* INSTRUCTIONS FOR THE TASK *
Give the listing again in full, exactly as written.

[BEGIN]

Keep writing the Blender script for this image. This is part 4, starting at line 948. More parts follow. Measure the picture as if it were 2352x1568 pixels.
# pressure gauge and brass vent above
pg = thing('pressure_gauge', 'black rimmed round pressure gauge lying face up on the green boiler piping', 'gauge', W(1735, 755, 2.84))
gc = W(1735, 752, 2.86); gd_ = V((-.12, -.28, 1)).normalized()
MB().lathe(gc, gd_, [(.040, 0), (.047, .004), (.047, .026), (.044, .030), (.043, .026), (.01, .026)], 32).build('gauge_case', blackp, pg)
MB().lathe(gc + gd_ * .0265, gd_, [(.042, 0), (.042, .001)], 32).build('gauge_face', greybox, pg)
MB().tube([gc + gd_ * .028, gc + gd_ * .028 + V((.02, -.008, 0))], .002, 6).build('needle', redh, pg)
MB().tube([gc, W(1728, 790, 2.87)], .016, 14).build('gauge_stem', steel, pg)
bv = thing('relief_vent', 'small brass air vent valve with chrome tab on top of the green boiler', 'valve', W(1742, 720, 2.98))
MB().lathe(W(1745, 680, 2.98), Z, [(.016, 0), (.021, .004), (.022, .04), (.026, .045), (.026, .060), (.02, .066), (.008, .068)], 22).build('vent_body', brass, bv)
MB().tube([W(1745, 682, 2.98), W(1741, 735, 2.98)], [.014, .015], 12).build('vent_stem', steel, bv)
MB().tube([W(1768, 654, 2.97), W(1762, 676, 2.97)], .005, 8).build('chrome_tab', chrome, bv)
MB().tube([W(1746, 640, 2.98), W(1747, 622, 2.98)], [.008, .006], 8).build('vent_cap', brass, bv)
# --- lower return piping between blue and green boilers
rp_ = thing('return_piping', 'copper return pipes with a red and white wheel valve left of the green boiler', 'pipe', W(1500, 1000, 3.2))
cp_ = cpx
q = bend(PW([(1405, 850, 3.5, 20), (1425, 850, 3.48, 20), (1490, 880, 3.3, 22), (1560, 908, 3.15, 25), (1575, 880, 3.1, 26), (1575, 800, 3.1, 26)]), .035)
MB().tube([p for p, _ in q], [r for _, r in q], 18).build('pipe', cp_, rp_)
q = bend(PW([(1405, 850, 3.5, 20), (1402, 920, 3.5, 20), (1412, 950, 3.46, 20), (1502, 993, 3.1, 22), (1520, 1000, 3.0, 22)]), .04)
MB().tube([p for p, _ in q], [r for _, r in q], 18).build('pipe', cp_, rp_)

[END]

* THE RESULT *
Keep writing the Blender script for this image. This is part 4, starting at line 948. More parts follow. Measure the picture as if it were 2352x1568 pixels.
# pressure gauge and brass vent above
pg = thing('pressure_gauge', 'black rimmed round pressure gauge lying face up on the green boiler piping', 'gauge', W(1735, 755, 2.84))
gc = W(1735, 752, 2.86); gd_ = V((-.12, -.28, 1)).normalized()
MB().lathe(gc, gd_, [(.040, 0), (.047, .004), (.047, .026), (.044, .030), (.043, .026), (.01, .026)], 32).build('gauge_case', blackp, pg)
MB().lathe(gc + gd_ * .0265, gd_, [(.042, 0), (.042, .001)], 32).build('gauge_face', greybox, pg)
MB().tube([gc + gd_ * .028, gc + gd_ * .028 + V((.02, -.008, 0))], .002, 6).build('needle', redh, pg)
MB().tube([gc, W(1728, 790, 2.87)], .016, 14).build('gauge_stem', steel, pg)
bv = thing('relief_vent', 'small brass air vent valve with chrome tab on top of the green boiler', 'valve', W(1742, 720, 2.98))
MB().lathe(W(1745, 680, 2.98), Z, [(.016, 0), (.021, .004), (.022, .04), (.026, .045), (.026, .060), (.02, .066), (.008, .068)], 22).build('vent_body', brass, bv)
MB().tube([W(1745, 682, 2.98), W(1741, 735, 2.98)], [.014, .015], 12).build('vent_stem', steel, bv)
MB().tube([W(1768, 654, 2.97), W(1762, 676, 2.97)], .005, 8).build('chrome_tab', chrome, bv)
MB().tube([W(1746, 640, 2.98), W(1747, 622, 2.98)], [.008, .006], 8).build('vent_cap', brass, bv)
# --- lower return piping between blue and green boilers
rp_ = thing('return_piping', 'copper return pipes with a red and white wheel valve left of the green boiler', 'pipe', W(1500, 1000, 3.2))
cp_ = cpx
q = bend(PW([(1405, 850, 3.5, 20), (1425, 850, 3.48, 20), (1490, 880, 3.3, 22), (1560, 908, 3.15, 25), (1575, 880, 3.1, 26), (1575, 800, 3.1, 26)]), .035)
MB().tube([p for p, _ in q], [r for _, r in q], 18).build('pipe', cp_, rp_)
q = bend(PW([(1405, 850, 3.5, 20), (1402, 920, 3.5, 20), (1412, 950, 3.46, 20), (1502, 993, 3.1, 22), (1520, 1000, 3.0, 22)]), .04)
MB().tube([p for p, _ in q], [r for _, r in q], 18).build('pipe', cp_, rp_)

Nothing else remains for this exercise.